▸ **Task statement**:
Return only the lines from the top of the data down to the one that holds "COL = SC.collection", both included, without any pictures.

########################################

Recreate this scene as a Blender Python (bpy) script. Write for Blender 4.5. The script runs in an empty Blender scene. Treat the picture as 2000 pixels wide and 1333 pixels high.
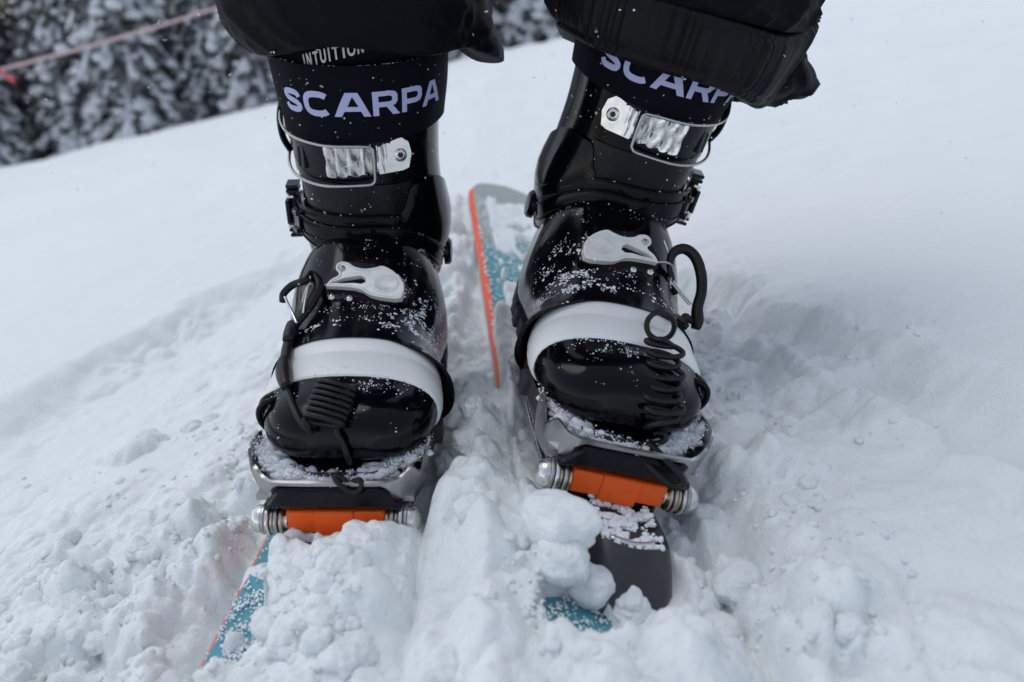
import bpy, bmesh, math, random
import numpy as np
from mathutils import Vector, Matrix, Euler
from mathutils.bvhtree import BVHTree
from mathutils.geometry import tessellate_polygon

R_ = math.radians
random.seed(7)
SC = bpy.context.scene
COL = SC.collection

# ------------------------------------------------------------------ camera
FPX, PITCH, CAMZ = 1450.0, 24.0, 0.33
cam = bpy.data.cameras.new('camera')
cam.sensor_width = 36.0
cam.lens = 36.0 * FPX / 2000.0
cam.clip_start = 0.01
cam.clip_end = 2000.0
cam.dof.use_dof = True
cam.dof.focus_distance = 0.53
cam.dof.aperture_fstop = 5.0
camo = bpy.data.objects.new('camera', cam)
camo.location = (0, 0, CAMZ)
camo.rotation_euler = (R_(90 - PITCH), 0, 0)
COL.objects.link(camo)
SC.camera = camo

# ------------------------------------------------------------------ sky (overcast) and weak soft sun
SUN_EL, SUN_AZ = 69.0, -54.0       # the veiled sun stands high, a little behind the skier and to the left
W = bpy.data.worlds.new('World')
SC.world = W
W.use_nodes = True
nt = W.node_tree
nt.nodes.clear()
sky = nt.nodes.new('ShaderNodeTexSky')
sky.sky_type = 'NISHITA'
sky.sun_disc = False
sky.sun_elevation = R_(SUN_EL)
sky.sun_rotation = R_(SUN_AZ)
sky.altitude = 1800
sky.air_density = 1.0
sky.dust_density = 1.0
hs = nt.nodes.new('ShaderNodeHueSaturation')
hs.inputs['Saturation'].default_value = 0.42
bg = nt.nodes.new('ShaderNodeBackground')
bg.inputs['Strength'].default_value = 0.115
wo = nt.nodes.new('ShaderNodeOutputWorld')
nt.links.new(sky.outputs[0], hs.inputs['Color'])
nt.links.new(hs.outputs[0], bg.inputs[0])
nt.links.new(bg.outputs[0], wo.inputs[0])

sun = bpy.data.lights.new('sun', 'SUN')
sun.energy = 0.5
sun.angle = R_(35)
sun.color = (1.0, 0.98, 0.95)
suno = bpy.data.objects.new('sun', sun)
suno.rotation_euler = Vector((0.31, -0.225, -1.0)).to_track_quat('-Z', 'Y').to_euler()
suno.location = (-1.5, 1.1, 5)
COL.objects.link(suno)
SC.view_settings.view_transform = 'Standard'
SC.view_settings.look = 'None'
SC.view_settings.gamma = 1.0
SC.view_settings.use_curve_mapping = False
SC.view_settings.exposure = 0.80

# ------------------------------------------------------------------ materials
def mat(name, col, rough=0.5, metal=0.0, coat=0.0, spec=0.5, noise=None, bump=None, sss=0.0, rvar=None):
    m = bpy.data.materials.new(name)
    m.use_nodes = True
    n, l = m.node_tree.nodes, m.node_tree.links
    b = n['Principled BSDF']
    b.inputs['Base Color'].default_value = (*col, 1)
    b.inputs['Roughness'].default_value = rough
    b.inputs['Metallic'].default_value = metal
    b.inputs['Coat Weight'].default_value = coat
    b.inputs['Coat Roughness'].default_value = 0.05
    b.inputs['Specular IOR Level'].default_value = spec
    tc = n.new('ShaderNodeTexCoord')
    if noise:                                  # (scale, second colour, amount)
        t = n.new('ShaderNodeTexNoise'); t.inputs['Scale'].default_value = noise[0]; t.inputs['Detail'].default_value = 6
        mx = n.new('ShaderNodeMix'); mx.data_type = 'RGBA'
        mx.inputs[6].default_value = (*col, 1); mx.inputs[7].default_value = (*noise[1], 1)
        mr = n.new('ShaderNodeMapRange'); mr.inputs[1].default_value = .35; mr.inputs[2].default_value = .7; mr.inputs[4].default_value = noise[2]
        l.new(tc.outputs['Object'], t.inputs['Vector']); l.new(t.outputs[0], mr.inputs[0]); l.new(mr.outputs[0], mx.inputs[0])
        l.new(mx.outputs[2], b.inputs['Base Color'])
    if rvar:                                   # (scale, low, high)
        t2 = n.new('ShaderNodeTexNoise'); t2.inputs['Scale'].default_value = rvar[0]; t2.inputs['Detail'].default_value = 5
        mr2 = n.new('ShaderNodeMapRange'); mr2.inputs[1].default_value = .3; mr2.inputs[2].default_value = .7
        mr2.inputs[3].default_value = rvar[1]; mr2.inputs[4].default_value = rvar[2]
        l.new(tc.outputs['Object'], t2.inputs['Vector']); l.new(t2.outputs[0], mr2.inputs[0]); l.new(mr2.outputs[0], b.inputs['Roughness'])
    if bump:                                   # list of (scale, distance)
        prev = None
        for sc, di in bump:
            t3 = n.new('ShaderNodeTexNoise'); t3.inputs['Scale'].default_value = sc; t3.inputs['Detail'].default_value = 4
            bp = n.new('ShaderNodeBump'); bp.inputs['Distance'].default_value = di; bp.inputs['Strength'].default_value = 1.0
            l.new(tc.outputs['Object'], t3.inputs['Vector']); l.new(t3.outputs[0], bp.inputs['Height'])
            if prev: l.new(prev.outputs[0], bp.inputs['Normal'])
            prev = bp
        l.new(prev.outputs[0], b.inputs['Normal'])
    if sss:
        b.inputs['Subsurface Weight'].default_value = sss
        b.inputs['Subsurface Radius'].default_value = (1.0, .9, .85)
        b.inputs['Subsurface Scale'].default_value = 0.006
    return m

M = {}
M['snow'] = mat('snow', (.855, .89, .895), .8, spec=.2, bump=[(140, .0009), (420, .0008), (1100, .0006)])
M['snow_clump'] = mat('snow_clump', (.855, .89, .895), .8, spec=.2, bump=[(140, .0009), (420, .0009), (1100, .0007)])
M['grain'] = mat('snow_grain', (.82, .85, .88), .5, spec=.4)
M['gloss'] = mat('glossy_black_plastic', (.0018, .0022, .0034), .12, coat=.0, spec=.20, rvar=(45, .04, .24), bump=[(14, .0004)])
M['satin'] = mat('satin_black_plastic', (.0030, .0037, .0056), .3, spec=.25, rvar=(90, .2, .36), bump=[(30, .0003)])
M['rubber'] = mat('black_rubber', (.010, .010, .012), .55, bump=[(500, .0002)])
M['sole'] = mat('grey_sole_rubber', (.03, .03, .033), .6, bump=[(300, .0004)])
M['white'] = mat('white_bellows_plastic', (.80, .82, .80), .38, noise=(35, (.66, .68, .67), .35), bump=[(40, .0004)])
M['chrome'] = mat('bare_metal', (.72, .72, .71), .22, metal=1, rvar=(140, .14, .4), bump=[(220, .00012)])
M['steel'] = mat('brushed_steel', (.46, .46, .45), .34, metal=1, rvar=(80, .22, .45), bump=[(60, .0003)])
M['brass'] = mat('yellowed_zinc', (.55, .47, .34), .32, metal=1)
M['lever'] = mat('cast_white_metal', (.80, .80, .77), .3, metal=.15, noise=(60, (.6, .6, .58), .5), bump=[(120, .0005)])
M['orange'] = mat('orange_plastic', (.95, .125, .006), .38, noise=(40, (.80, .09, .005), .5), bump=[(90, .0004)])
M['edge'] = mat('orange_sidewall', (.90, .11, .03), .4)
M['strap'] = mat('navy_black_webbing', (.0024, .003, .0068), .8, spec=.12, bump=[(700, .00025), (60, .0004)])
M['letter'] = mat('lilac_print', (.42, .44, .68), .6, bump=[(900, .0002)])
M['letter2'] = mat('pale_print', (.62, .62, .60), .6)
M['fabric'] = mat('black_trouser_fabric', (.0018, .0023, .0043), .6, spec=.11, bump=[(1400, .00015), (25, .001)])
M['fabric2'] = mat('black_gaiter_fabric', (.0022, .0026, .0042), .6, spec=.22, bump=[(1200, .0002)])
M['cord'] = mat('black_cord', (.004, .004, .005), .42, spec=.35, bump=[(500, .0002)])
M['dgrey'] = mat('grey_plastic', (.026, .027, .030), .36, noise=(50, (.05, .051, .055), .6), bump=[(70, .0004)])
M['bark'] = mat('spruce_bark', (.05, .045, .04), .9)
M['needle'] = mat('hazed_spruce_needles', (.080, .085, .090), .8, noise=(1.2, (.16, .165, .175), .9))  # needle greys lightened so that the haze in the air is painted in
M['tree_snow'] = mat('tree_snow', (.66, .69, .73), .8)
M['rope'] = mat('pink_rope', (.60, .44, .44), .8)
M['ribbon'] = mat('red_ribbon', (.75, .10, .10), .6)
M['bamboo'] = mat('bamboo', (.35, .26, .12), .6)

def topsheet_material():
    m = mat('ski_topsheet', (.09, .33, .38), .35, rvar=(40, .25, .5))
    n, l = m.node_tree.nodes, m.node_tree.links
    b = n['Principled BSDF']
    tc = n.new('ShaderNodeTexCoord'); sx = n.new('ShaderNodeSeparateXYZ')
    ns = n.new('ShaderNodeTexNoise'); ns.inputs['Scale'].default_value = 18
    ad = n.new('ShaderNodeMath'); ad.operation = 'MULTIPLY_ADD'; ad.inputs[1].default_value = .10
    cr = n.new('ShaderNodeValToRGB')
    e = cr.color_ramp.elements
    e[0].position = .60; e[0].color = (.085, .32, .38, 1)
    e[1].position = .70; e[1].color = (.36, .41, .39, 1)
    e.new(.66).color = (.16, .32, .34, 1)
    l.new(tc.outputs['Object'], sx.inputs[0]); l.new(tc.outputs['Object'], ns.inputs['Vector'])
    l.new(ns.outputs[0], ad.inputs[0]); l.new(sx.outputs['Y'], ad.inputs[2]); l.new(ad.outputs[0], cr.inputs[0])
    l.new(cr.outputs[0], b.inputs['Base Color'])
    return m
M['top'] = topsheet_material()

# ------------------------------------------------------------------ helpers
def tag(o, label=None, cat=None, group=None, kind=None):
    if label: o['label'] = label
    if cat: o['category'] = cat
    if group: o['group'] = group
    if kind: o['kind'] = kind
    return o

def empty(name, mtx):
    o = bpy.data.objects.new(name, None)
    o.empty_display_size = .05
    o.matrix_world = mtx
    COL.objects.link(o)
    return o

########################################

▸ **Task result**:
Recreate this scene as a Blender Python (bpy) script. Write for Blender 4.5. The script runs in an empty Blender scene. Treat the picture as 2000 pixels wide and 1333 pixels high.
import bpy, bmesh, math, random
import numpy as np
from mathutils import Vector, Matrix, Euler
from mathutils.bvhtree import BVHTree
from mathutils.geometry import tessellate_polygon

R_ = math.radians
random.seed(7)
SC = bpy.context.scene
COL = SC.collection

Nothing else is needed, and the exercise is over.